Bingaman's Automatic IRA Act of 2010 (S. 3760) enables nearly all employees who work for a private business with more than 10 workers and whose employer does not already offer a retirement plan to contribute to retirement savings through payroll deductions. Worker contributions would be deposited into their own Individual Retirement Account (IRA), ultimately managed by the same banks, mutual funds, insurance carriers, and other institutions that currently provide IRAs, according to a press release.
Employers will receive a $250 tax credit to cover the administrative costs of setting up the IRA account, but they will not be allowed to make a contribution to it.

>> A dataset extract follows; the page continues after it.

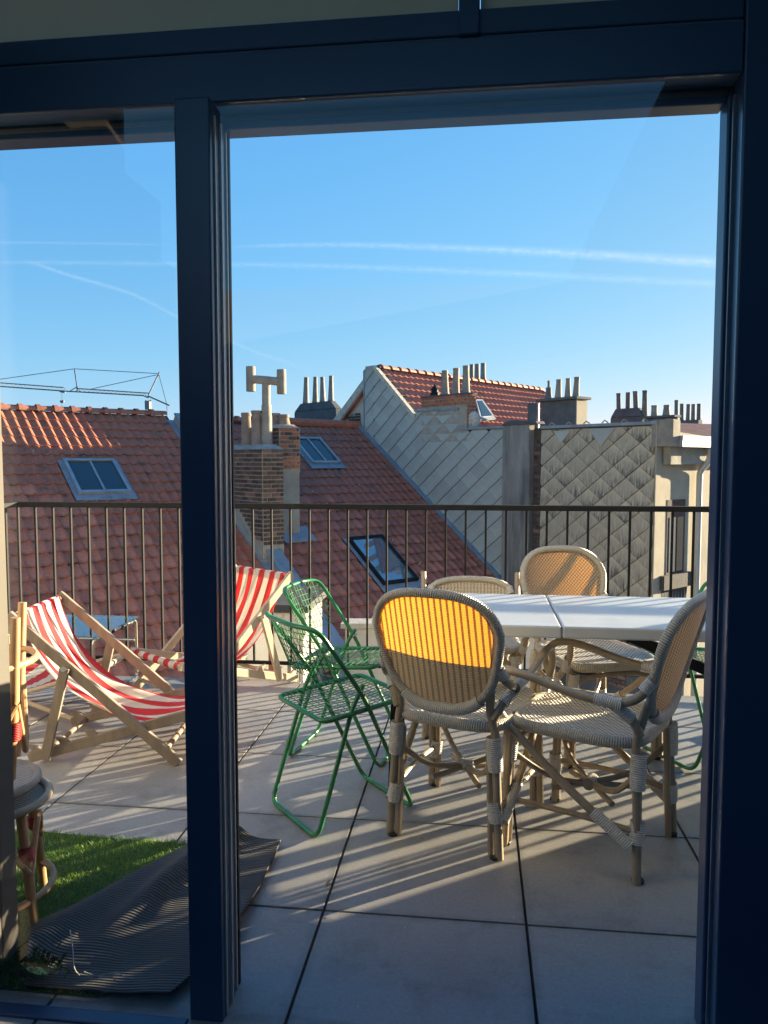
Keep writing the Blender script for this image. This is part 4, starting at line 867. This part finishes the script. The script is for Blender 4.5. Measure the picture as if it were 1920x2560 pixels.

Employers will have no ERISA fiduciary liability if they use a provider that is on a list of approved providers or uses R-Bonds. The employer must transmit employee contributions by the end of the month following the month in which the cash would have been paid had it not been contributed to the Automatic IRA (an excise tax will apply if the employer fails to remit on time), and though employers will be subject to self-dealing prohibitions, an employer’s sole disclosure responsibility will be to provide the employee with a standardized form explaining the program and investment decisions. This form will be either attached to the IRS Form W-4 or available from a central website or through IRA providers, according to a summary of the bill.
The bill sets the default employee contribution rate at 3% (or such other percentage prescribed in regulations), and employees will have the choice of contributing to either a traditional IRA or a Roth IRA (if no choice is made, automatic IRA accounts will be established, by default, as Roth IRA accounts). Employees can raise or lower their contribution percentage, or can opt-out entirely from the program.
However, an employer that fails to offer an automatic IRA for its employees is subject to an excise tax of $100 for each employee who was supposed to be covered. Employers who make an innocent error will have the opportunity to self-correct, according to a summary of the bill.